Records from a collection
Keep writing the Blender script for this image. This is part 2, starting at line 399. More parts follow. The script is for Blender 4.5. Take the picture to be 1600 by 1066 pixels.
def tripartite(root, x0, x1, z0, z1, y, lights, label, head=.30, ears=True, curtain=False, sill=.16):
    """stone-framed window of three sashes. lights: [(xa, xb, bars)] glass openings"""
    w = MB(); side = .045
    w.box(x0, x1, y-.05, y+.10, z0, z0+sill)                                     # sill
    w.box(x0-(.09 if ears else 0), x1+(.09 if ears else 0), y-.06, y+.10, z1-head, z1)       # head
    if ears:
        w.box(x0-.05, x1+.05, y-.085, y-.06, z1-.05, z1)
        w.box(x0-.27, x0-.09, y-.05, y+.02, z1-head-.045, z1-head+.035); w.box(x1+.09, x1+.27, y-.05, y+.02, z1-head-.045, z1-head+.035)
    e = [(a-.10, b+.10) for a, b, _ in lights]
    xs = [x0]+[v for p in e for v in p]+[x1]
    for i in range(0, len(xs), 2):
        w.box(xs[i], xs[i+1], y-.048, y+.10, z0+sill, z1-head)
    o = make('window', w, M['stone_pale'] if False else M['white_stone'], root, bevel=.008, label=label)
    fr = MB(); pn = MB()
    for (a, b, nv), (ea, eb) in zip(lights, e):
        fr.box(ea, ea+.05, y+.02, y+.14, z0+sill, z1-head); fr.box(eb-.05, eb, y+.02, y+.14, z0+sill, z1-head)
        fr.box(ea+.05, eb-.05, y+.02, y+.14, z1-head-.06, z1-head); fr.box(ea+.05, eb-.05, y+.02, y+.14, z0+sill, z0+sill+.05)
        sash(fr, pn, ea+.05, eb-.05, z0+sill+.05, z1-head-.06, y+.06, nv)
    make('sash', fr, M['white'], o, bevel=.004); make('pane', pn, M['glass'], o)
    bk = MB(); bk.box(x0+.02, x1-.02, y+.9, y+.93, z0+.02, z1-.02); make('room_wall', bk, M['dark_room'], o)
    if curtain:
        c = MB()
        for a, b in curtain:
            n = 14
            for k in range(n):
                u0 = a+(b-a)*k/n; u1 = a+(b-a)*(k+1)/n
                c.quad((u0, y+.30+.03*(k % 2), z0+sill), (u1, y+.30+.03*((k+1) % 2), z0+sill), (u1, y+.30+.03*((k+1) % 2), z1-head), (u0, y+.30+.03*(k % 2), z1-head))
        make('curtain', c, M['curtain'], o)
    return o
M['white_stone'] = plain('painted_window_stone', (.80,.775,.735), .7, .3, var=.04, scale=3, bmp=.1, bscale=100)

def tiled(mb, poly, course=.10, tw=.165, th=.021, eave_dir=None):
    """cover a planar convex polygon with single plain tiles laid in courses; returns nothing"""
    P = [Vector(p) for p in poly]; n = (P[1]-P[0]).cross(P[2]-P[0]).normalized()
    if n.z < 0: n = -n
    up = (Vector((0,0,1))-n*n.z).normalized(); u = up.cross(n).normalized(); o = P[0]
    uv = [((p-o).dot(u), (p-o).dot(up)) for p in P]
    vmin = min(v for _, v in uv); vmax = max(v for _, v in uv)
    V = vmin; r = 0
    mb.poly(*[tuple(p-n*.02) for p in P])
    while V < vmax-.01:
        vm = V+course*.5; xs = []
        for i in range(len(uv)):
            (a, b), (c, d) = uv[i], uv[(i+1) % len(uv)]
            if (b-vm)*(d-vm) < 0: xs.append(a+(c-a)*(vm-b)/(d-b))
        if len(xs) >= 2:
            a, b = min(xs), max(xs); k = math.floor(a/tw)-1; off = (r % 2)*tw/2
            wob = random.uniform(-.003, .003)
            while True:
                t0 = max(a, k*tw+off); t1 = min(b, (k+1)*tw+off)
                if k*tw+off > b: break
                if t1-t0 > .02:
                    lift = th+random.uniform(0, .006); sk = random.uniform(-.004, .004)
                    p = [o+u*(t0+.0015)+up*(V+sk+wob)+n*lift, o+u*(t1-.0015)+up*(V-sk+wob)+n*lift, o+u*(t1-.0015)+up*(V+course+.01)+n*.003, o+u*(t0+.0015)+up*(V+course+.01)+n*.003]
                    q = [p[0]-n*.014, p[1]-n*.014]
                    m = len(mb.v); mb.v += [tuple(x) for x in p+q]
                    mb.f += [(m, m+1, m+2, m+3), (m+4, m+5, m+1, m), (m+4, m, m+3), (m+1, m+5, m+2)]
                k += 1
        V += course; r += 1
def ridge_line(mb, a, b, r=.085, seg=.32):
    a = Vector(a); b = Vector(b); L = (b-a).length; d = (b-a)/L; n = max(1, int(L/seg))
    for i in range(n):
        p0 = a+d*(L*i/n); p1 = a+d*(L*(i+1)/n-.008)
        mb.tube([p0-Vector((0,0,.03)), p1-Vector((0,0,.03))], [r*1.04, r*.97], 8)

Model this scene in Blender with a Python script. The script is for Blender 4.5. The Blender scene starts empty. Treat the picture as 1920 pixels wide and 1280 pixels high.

» **What you are asked to do**: Return, please, the lines of the data from the first through the line containing "scale=3, bmp=.1, bscale=100)", both kept, exactly as they stand and nothing more.

» **Result of the task**:
Keep writing the Blender script for this image. This is part 2, starting at line 399. More parts follow. The script is for Blender 4.5. Take the picture to be 1600 by 1066 pixels.
def tripartite(root, x0, x1, z0, z1, y, lights, label, head=.30, ears=True, curtain=False, sill=.16):
    """stone-framed window of three sashes. lights: [(xa, xb, bars)] glass openings"""
    w = MB(); side = .045
    w.box(x0, x1, y-.05, y+.10, z0, z0+sill)                                     # sill
    w.box(x0-(.09 if ears else 0), x1+(.09 if ears else 0), y-.06, y+.10, z1-head, z1)       # head
    if ears:
        w.box(x0-.05, x1+.05, y-.085, y-.06, z1-.05, z1)
        w.box(x0-.27, x0-.09, y-.05, y+.02, z1-head-.045, z1-head+.035); w.box(x1+.09, x1+.27, y-.05, y+.02, z1-head-.045, z1-head+.035)
    e = [(a-.10, b+.10) for a, b, _ in lights]
    xs = [x0]+[v for p in e for v in p]+[x1]
    for i in range(0, len(xs), 2):
        w.box(xs[i], xs[i+1], y-.048, y+.10, z0+sill, z1-head)
    o = make('window', w, M['stone_pale'] if False else M['white_stone'], root, bevel=.008, label=label)
    fr = MB(); pn = MB()
    for (a, b, nv), (ea, eb) in zip(lights, e):
        fr.box(ea, ea+.05, y+.02, y+.14, z0+sill, z1-head); fr.box(eb-.05, eb, y+.02, y+.14, z0+sill, z1-head)
        fr.box(ea+.05, eb-.05, y+.02, y+.14, z1-head-.06, z1-head); fr.box(ea+.05, eb-.05, y+.02, y+.14, z0+sill, z0+sill+.05)
        sash(fr, pn, ea+.05, eb-.05, z0+sill+.05, z1-head-.06, y+.06, nv)
    make('sash', fr, M['white'], o, bevel=.004); make('pane', pn, M['glass'], o)
    bk = MB(); bk.box(x0+.02, x1-.02, y+.9, y+.93, z0+.02, z1-.02); make('room_wall', bk, M['dark_room'], o)
    if curtain:
        c = MB()
        for a, b in curtain:
            n = 14
            for k in range(n):
                u0 = a+(b-a)*k/n; u1 = a+(b-a)*(k+1)/n
                c.quad((u0, y+.30+.03*(k % 2), z0+sill), (u1, y+.30+.03*((k+1) % 2), z0+sill), (u1, y+.30+.03*((k+1) % 2), z1-head), (u0, y+.30+.03*(k % 2), z1-head))
        make('curtain', c, M['curtain'], o)
    return o
M['white_stone'] = plain('painted_window_stone', (.80,.775,.735), .7, .3, var=.04, scale=3, bmp=.1, bscale=100)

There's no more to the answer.